You're assuming that an inscrutable AI is basing its decisions off of something you can change on your CV.

Maybe it doesn't like your name, one of your past employers, or Oxford commas. It's effectively a black box, so who knows?


Well sure, but HR people are not less of a black box either.


People have well-documented biases, besides reflecting biases of humans, AI systems will also have arbitrary biases that are hard to predict.


CVs are already a horribly low signal - people lie way too much on them. I wouldn't expect AI to take into account anything you personally put on paper. Just like insurance/credit score AIs don't care about what you put down on papers much.


I believe you're missing the whole point. AI is often used as a fancy name for classifiers in general, including supervised and unsupervised learning algorithms.

Filtering the initial batch of candidates is basically a classification problem.

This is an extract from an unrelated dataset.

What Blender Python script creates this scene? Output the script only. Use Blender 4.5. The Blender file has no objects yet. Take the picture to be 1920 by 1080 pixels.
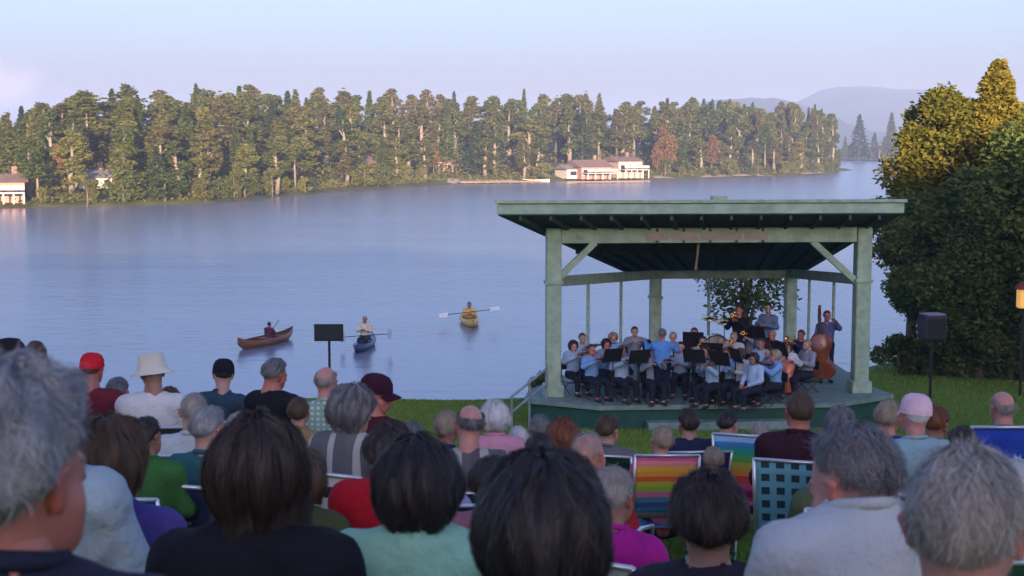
import bpy, math, random
import numpy as np
from math import radians, sin, cos, tan, pi, atan2, sqrt
from mathutils import Vector, Matrix
random.seed(7); np.random.seed(7)
scene = bpy.context.scene
COL = scene.collection
# ---------------------------------------------------------------- camera
F = 1920 * 50 / 36.0                 # focal length in photo pixels
HZ = 270.0                           # horizon row
CAMZ = 7.5
PITCH = math.atan((540 - HZ) / F)
cd = bpy.data.cameras.new('camera'); cam = bpy.data.objects.new('camera', cd); COL.objects.link(cam)
cam.location = (0, 0, CAMZ); cam.rotation_euler = (radians(90) - PITCH, 0, 0)
cd.lens = 50; cd.sensor_width = 36; cd.clip_start = 0.1; cd.clip_end = 20000
cd.dof.use_dof = True; cd.dof.focus_distance = 30; cd.dof.aperture_fstop = 8
scene.camera = cam
# ---------------------------------------------------------------- sky and sun
SUN_EL, SUN_AZ = radians(7.5), math.atan2(0.10, -0.995)      # azimuth measured from +Y towards +X
w = bpy.data.worlds.new('World'); scene.world = w; w.use_nodes = True
nt = w.node_tree; nt.nodes.clear()
sky = nt.nodes.new('ShaderNodeTexSky'); sky.sky_type = 'NISHITA'; sky.sun_disc = False
sky.sun_elevation = SUN_EL; sky.sun_rotation = SUN_AZ; sky.altitude = 500; sky.air_density = 1.0; sky.dust_density = 5.0; sky.ozone_density = 2.5
bg = nt.nodes.new('ShaderNodeBackground'); bg.inputs[1].default_value = 0.15
out = nt.nodes.new('ShaderNodeOutputWorld')
tn = nt.nodes.new('ShaderNodeVectorMath'); tn.operation = 'MULTIPLY'; tn.inputs[1].default_value = (.93, .885, 1.17)     # evening white balance of the sky
nt.links.new(sky.outputs[0], tn.inputs[0]);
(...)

It is also very time-consuming to perform by hand.

If recruiters are able to used supervised/unsupervised algorithms to filter out 90% of the initial candidates with a low misscladsification error and without wasting valuable time the they'll be able to operate more efficiently.

The trick is how to tell how far the auto classification algorithms should go in helping pick the best candidates. Some company use stupid fizzbuzz tests to weed out candidates based on a quantifiable index by abusing a metric whose value is negligible but very effective in weeding out a considerable portion of initial candidates.